Period of transition

S. BAGESHREE

The unconventional interpretation of Vedic texts is the most striking feature of this novel.


Awadheshwari; Shankar Mokashi Puekar, Translated by P.P. Giridhar, Sahitya Akademi, Rs. 200

SHANKAR MOKASHI PUNEKAR occupies a very special place in the Kannada literary tradition as a novelist, poet, literary critic and translator. Punekar, who wrote when the Navya (modernist) tradition was at its peak in Kannada, was a voice of dissent against the prevailing literary norms, sharply critical of what he called the Western and individualistic orientation of Navya writings.

Critic Rajendra Chenni describes him as a "passionate post-colonial thinker decades before the word became fashionable in the academic world."

But interestingly, Punekar's best-known novel Gangavva Gangamayi, a brilliant portrayal of the clash between orthodoxy and modernity during the years of freedom struggle, is owned by the Navya tradition and credited with being the first existentialist novel in Kannada.

Awadheshwari, which won the Central Sahitya Akademi award in 1998, speaks of yet another period of transition in history. Set in the Vedic times, it tells the story of Purukutsani and her brother-husband Purukutsa.

Several layers

Through a series of plots and subplots, it unravels several layers of social, political personal transformations, all intrinsically linked to one another. For instance, the practice of Niyoga (a form of legally-sanctioned adultery), which plays a pivotal role in the novel, is at once a strategic political act and a deeply personal one. For Purukutsani, it is necessary to continue the royal bloodline. But it is the root of an existentialist dilemma for her son Trasadasyu, which has a bearing on many of his larger political decisions.

What is evident in the novel is Punekar's close reading of early Indian history and literature. He, in fact, studied Harappa-Mohenjodaro seals and published a scholarly work in English interpreting 100 of them (Caxton Publication, Delhi).

Even though some of his conclusions on history in the foreword to Awadheshwari — for instance the correlation he draws between the avataras of Vishnu and the theory of continental drift — sound a bit too fantastic, there is no disputing his amazing grasp of early Indian history.

What is striking in Awadeshwari is his unconventional interpretation of Vedic texts, giving this much-debated period of history a "human" rather than a "divine" dimension.
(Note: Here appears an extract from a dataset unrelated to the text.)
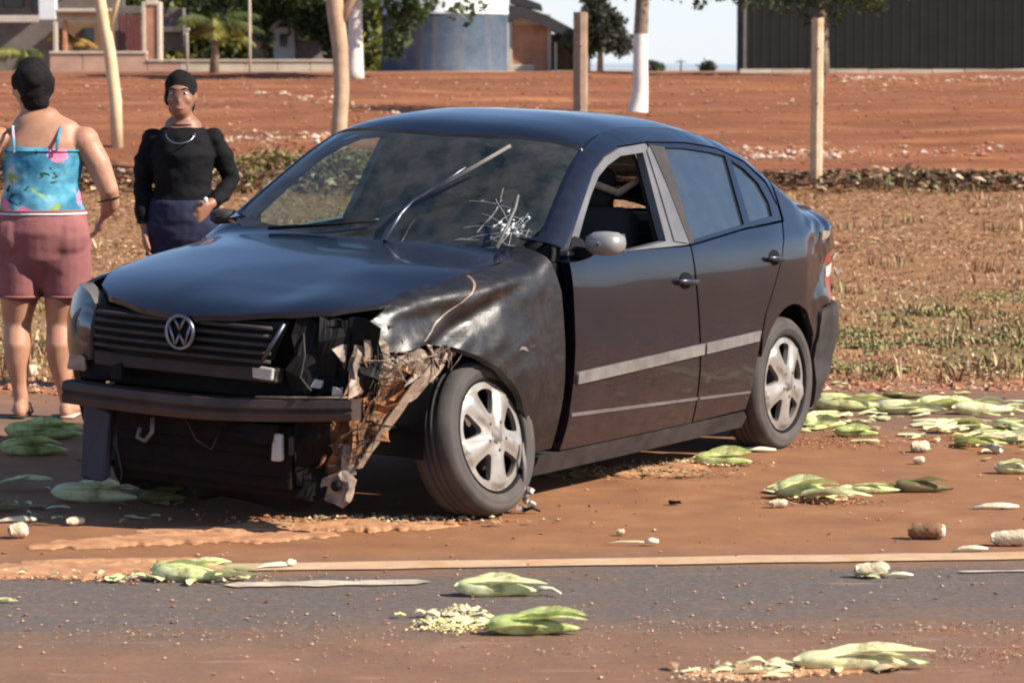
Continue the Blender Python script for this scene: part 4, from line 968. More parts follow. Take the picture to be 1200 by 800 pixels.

He writes in the foreword: "Not all who lived during Vedic times were ascetics. Some of them have sung their personal jealousies and animosities in the hymns." Quoting a hymn attributed to Purukutsa, he writes further: "To give it a sacrificial-spiritual interpretation because it is a Rig Vedic hymn is to do disservice to his poetic prowess."

Punekar's search for the human face of sweeping historical epoch can also be seen in his delineation of "less significant" characters. He writes about the wise old man Tarkshya, Purukutsani's trusted lieutenant, who often saves the royal family. "His name is, however, nowhere to be found in Ayodhye's history. In fact there are many valiant men of substance who don't get into the limelight, who get lost in the crowded pages of history." The novel, in fact, closes on this note.

Not without blemishes

Sadly, the translation of this important novel is not without blemishes. One comes across awkward sentences like "Devaraja took off his artificial beard and moustache before falling prostrate in front of the dancing wench and begging for the alms of pleasure of amorous play." Indian words and concepts sometimes come with strange qualifications. Angavastra, for instance, is called "towelly cloth" and panche "the male wrap-around". One wonders how these escaped the notice of the editor.